When I first heard that blogs were getting cut, I may or may not have had a little crash out. It felt like proof that one of the first things I was able to consistently do and feel passionate about is also the first to go when money is tight or reorganization takes place. What did that say about my future? When I first started writing “Who Asked?” I thought I’d take it all the way to my senior year and keep the shiny accomplishment of publishing writing every week on my resume indefinitely.
It was difficult not to feel angry or hopeless. Maybe I should just give up writing altogether and switch to a stable career in something like finance. Unfortunately for me, I’m not great at math. Then came the hyper-solution stage, where I started immediately scheming how to keep the blog going. I’d make an Instagram page and a website and maybe even reach more eyes than even The Pitt News could bring me. Then, of course, I’d imagine the monumental task of trying to write without anyone holding me to a deadline and I’d fall right back into despair again.

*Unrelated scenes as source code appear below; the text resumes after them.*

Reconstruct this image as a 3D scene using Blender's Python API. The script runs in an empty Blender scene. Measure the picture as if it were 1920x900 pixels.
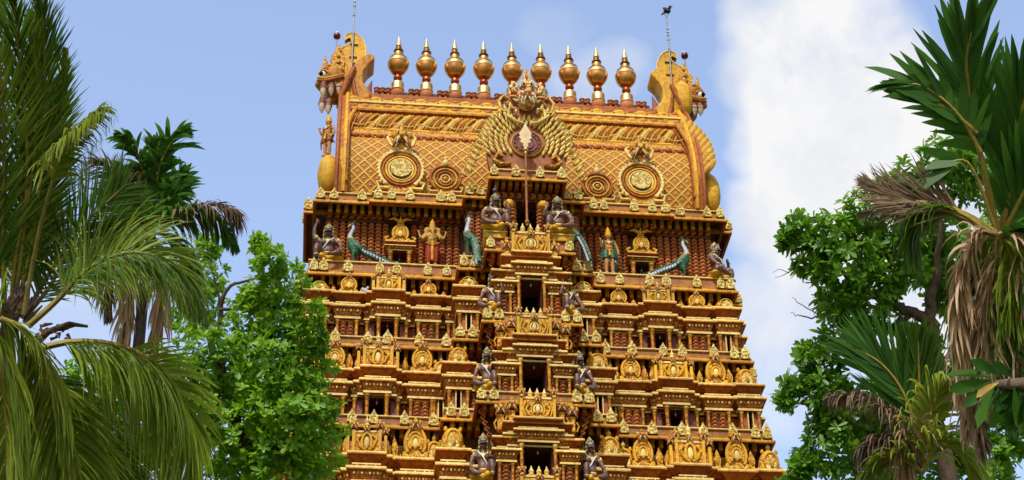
import bpy, math, random
import numpy as np
from mathutils import Vector, Matrix
random.seed(7); rng = np.random.default_rng(11)
PI = math.pi
scene = bpy.context.scene
COL = scene.collection

# ------------------------------------------------------------------ camera
F, PH, RO, YA, CX, CY, CZ = 3523.3, .5955, -.0139, .1089, -6.72, -60.42, 1.6
def ray(u, v):
    a, b = u-960, 450-v
    c, s = math.cos(RO), math.sin(RO)
    X, Z = (c*a-s*b)/F, (s*a+c*b)/F
    y = math.cos(PH)-math.sin(PH)*Z; z = math.sin(PH)+math.cos(PH)*Z
    c, s = math.cos(YA), math.sin(YA)
    return Vector((c*X+s*y, -s*X+c*y, z))
EYE = Vector((CX, CY, CZ))
def spot(u, v, dist):          # a point of the world seen in direction (u,v) at a distance
    return EYE + ray(u, v).normalized()*dist
cam_d = bpy.data.cameras.new('camera'); cam = bpy.data.objects.new('camera', cam_d); COL.objects.link(cam)
fw = ray(960, 450).normalized(); rt = (ray(1960, 450)-ray(-40, 450)).normalized(); up = rt.cross(fw)
m3 = Matrix((rt, up, -fw)).transposed()
cam.matrix_world = Matrix.Translation(EYE) @ m3.to_4x4()
cam_d.sensor_width = 36; cam_d.lens = 36*F/1920; cam_d.clip_start = .1; cam_d.clip_end = 6000
scene.camera = cam

# ------------------------------------------------------------------ materials
class NT:
    def __init__(s, nt): s.nt = nt; s.n = nt.nodes; s.l = nt.links
    def add(s, t, **k):
        n = s.n.new(t)
        for a, b in k.items(): setattr(n, a, b)
        return n
    def link(s, a, b): s.l.new(a, b)
def new_mat(name):
    m = bpy.data.materials.new(name); m.use_nodes = True
    t = NT(m.node_tree); t.n.clear()
    out = t.add('ShaderNodeOutputMaterial'); b = t.add('ShaderNodeBsdfPrincipled')
    t.link(b.outputs[0], out.inputs[0]); return m, t, b, out
def ramp(t, fac, stops):
    r = t.add('ShaderNodeValToRGB'); t.link(fac, r.inputs[0])
    e = r.color_ramp.elements
    while len(e) < len(stops): e.new(.5)
    for i, (p, c) in enumerate(stops):
        e[i].position = p; e[i].color = (*c, 1) if len(c) == 3 else c
    return r.outputs[0]
def mixc(t, fac, a, b, mode='MIX'):
    m = t.add('ShaderNodeMix', data_type='RGBA', blend_type=mode)
    if isinstance(fac, (int, float)): m.inputs[0].default_value = fac
    else: t.link(fac, m.inputs[0])
    for k, v in ((6, a), (7, b)):
        if isinstance(v, tuple): m.inputs[k].default_value = (*v, 1)
        else: t.link(v, m.inputs[k])
    return m.outputs[2]
def noise(t, vec, scale, detail=4, rough=.55):
    n = t.add('ShaderNodeTexNoise'); n.inputs['Scale'].default_value = scale
    n.inputs['Detail'].default_value = detail; n.inputs['Roughness'].default_value = rough
    t.link(vec, n.inputs['Vector']); return n.outputs[0]
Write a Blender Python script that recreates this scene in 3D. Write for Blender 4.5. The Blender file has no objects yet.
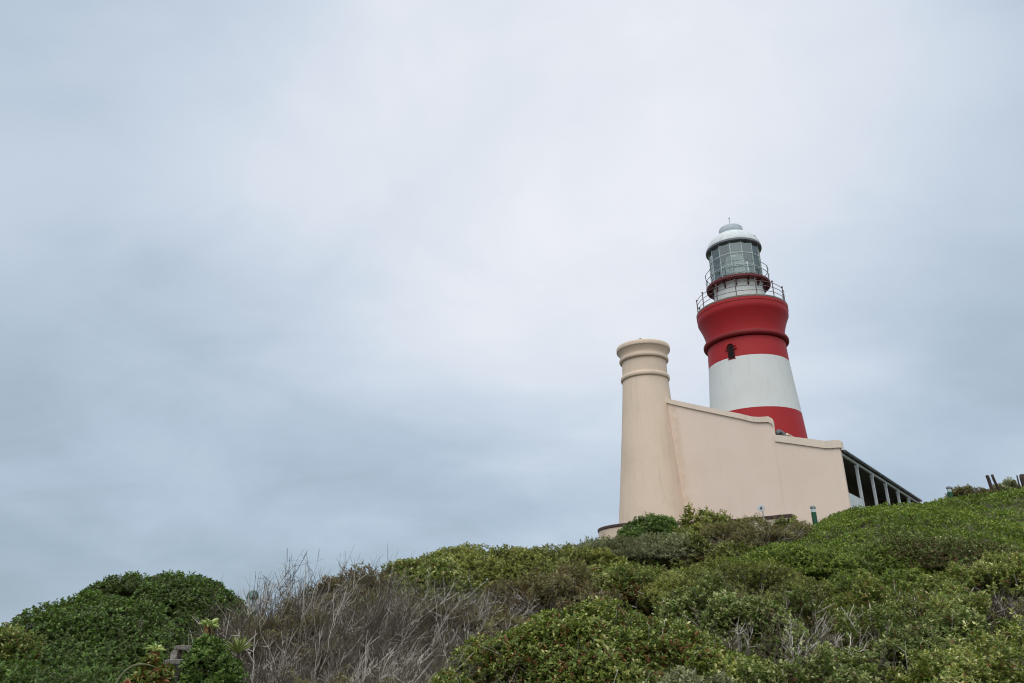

It was not too unlike the mixed emotions I felt the last time I was in my grandmother’s house. Over spring break, my mom brought my sister and me to look through my grandma’s things and claim whatever we didn’t want to be thrown out or donated. Suddenly, I was discovering little pockets of a life that didn’t exist anymore. A small box full of handkerchiefs, with one yellowed, monogrammed napkin from my grandparents’ wedding. Birthday cards my sister and I made, tucked lovingly into the bottom of a drawer. My grandmother’s high school diploma — a little pine green plaque, preserved shockingly well over 70 years later.
The diploma was what got me. My grandmother always said that she was stupid. She was insecure about her friends in Mensa and needing to repeat the third grade. She never went to college, and that high school diploma was all the proof left in the world that she had been an educated, intelligent woman. I knew she was smart — we’d have long conversations about social dynamics and the world, and it always bothered me that she had this poor opinion of herself. Despite having no real use for the diploma, the thought of just throwing out something she’d kept for her whole life sent me spiraling. My eyes welled up with tears in her dusty little dining room, and my mom put an arm around my shoulders. The diploma was added to the “keep” pile.
I’ve always had a hard time letting go of things. When my parents tried to donate my Barbie house to make room for a bedroom desk, I cried so hard that it still sits loyally beside my bed to this day. I hate getting rid of stuffed animals — so I mostly haven’t — and donating clothes feels like a personal slight to whoever bought them for me. Grudges stick to me like I’m made of fly paper and a breakup results in pages of poems in my notes app. Events rehash themselves in my mind, times I misspoke, and scary moments in my past, until I drive myself crazy.
But one of the most consistent facets of life is that everything will end. People die, houses sell, passion projects get canceled. We’ll grow old, we’ll move on, we’ll quit our jobs and break up and go off to college. Our lives are made of chapters that constantly close and leave us, once more, with the unanswerable question. What comes next?
Well, everything. Even if we freeze in place, paralyzed by indecision and overwhelm, the earth will keep spinning. And maybe, just maybe, we can learn to find something beautiful in the endings. Even when chapters come to a close, there’s something you keep.
On a spiritual level, I will always carry my grandmother with me. Her humor, her attitude, her passion for stories. But there’s also a stained glass lighting fixture that always hung over her kitchen table. Its big, pale sage petals perfectly complement the smaller slivers of emerald glass. I’ve always loved those kinds of lights, but I thought it would be left for the next homeowner until I got a text from my mom offering it to me. An offer I accepted.
I’m not done writing. Duh. I don’t think I’m physically capable of that. Maybe “Who Asked?” will become a personally published project or maybe I’ll find a way to integrate it into the opinions desk or maybe it is simply a closed chapter in my life. But no matter what happens, I’ve gained so much from this experience. I know now more than ever that writing is a vital part of who I am and what I love to do, and I know how powerful it is to bond with people over shared stories.
I am further inclined to go after the life I truly want, and someday down the road, I hope to write for a living. But at least I know that no matter what happens, I’ll eat my meals with people I love under a green, stained glass kitchen light.